The City Beautiful Movement

Democracy of Beauty Exhibit Images

Unidentified garden in Philadelphia c. 1930. Smithsonian Institution, Archives of American Gardens, J. Horace McFarland Collection.

McFarland, a leading proponent of the City Beautiful Movement and president of the American Civic Association, also took great interest in the way parks and gardens could enhance the appearance of cities.
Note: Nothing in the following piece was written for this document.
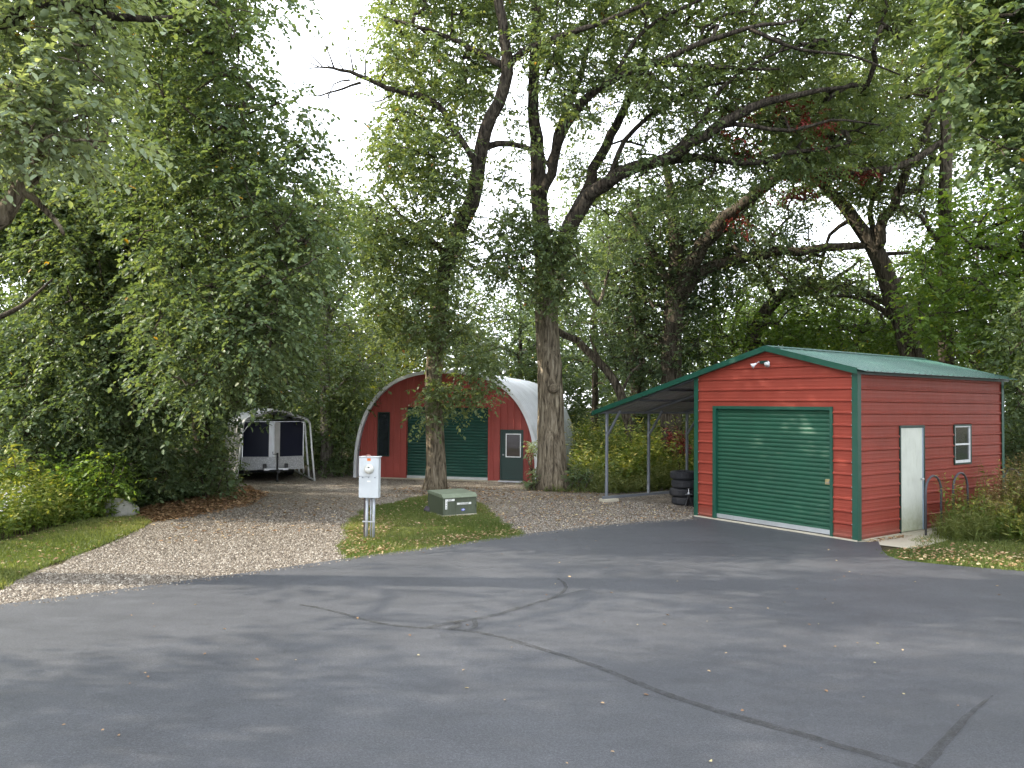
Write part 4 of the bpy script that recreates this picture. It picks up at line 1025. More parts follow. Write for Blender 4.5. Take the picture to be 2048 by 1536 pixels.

He once wrote that “the finest ‘wild’ flowers I know are suitably and happily located in an ‘American Garden,’ not forty minutes distant from Philadelphia’s City Hall.” 

With a mission of “photographing for the civic good,” many of McFarland’s photographs also attempt to convey how plants, parks, and nature could transform American cities into better places to live.
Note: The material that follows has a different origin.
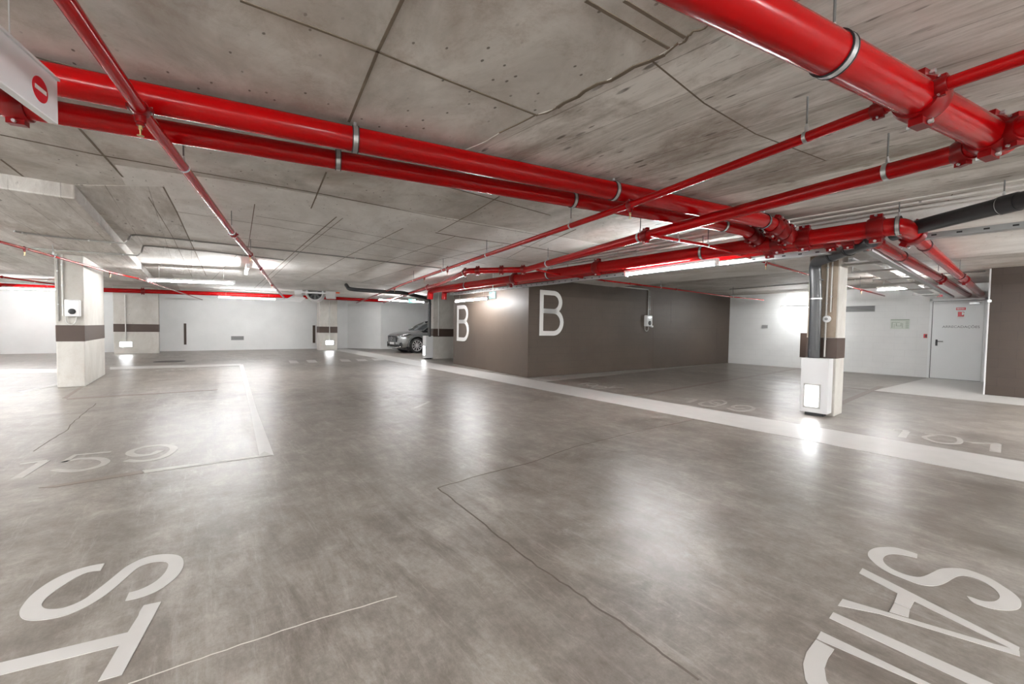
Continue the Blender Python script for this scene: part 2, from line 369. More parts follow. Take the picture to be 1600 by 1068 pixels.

Democracy of Beauty Exhibit Images

This image taken c. 1930, illustrates how cherry blossom trees create a stunning effect to enhance the appearance of our nation's capital, Washington D.C. Smithsonian Institution, Archives of American Gardens, J. Horace McFarland Company Collection. 

Democracy of Beauty Exhibit Images

Bushnell Park in Hartford, Connecticut, c. 1910. Smithsonian Institution, Archives of American Gardens, J. Horace McFarland Company Collection.

"Great parks are in the highest degree . . . a sheer expression of democracy," McFarland once wrote. This ideal is represented by Bushnell Park in Hartford, Connecticut, among the first municipal parks in the United States to be built using public funds after a vote by citizens there in 1854.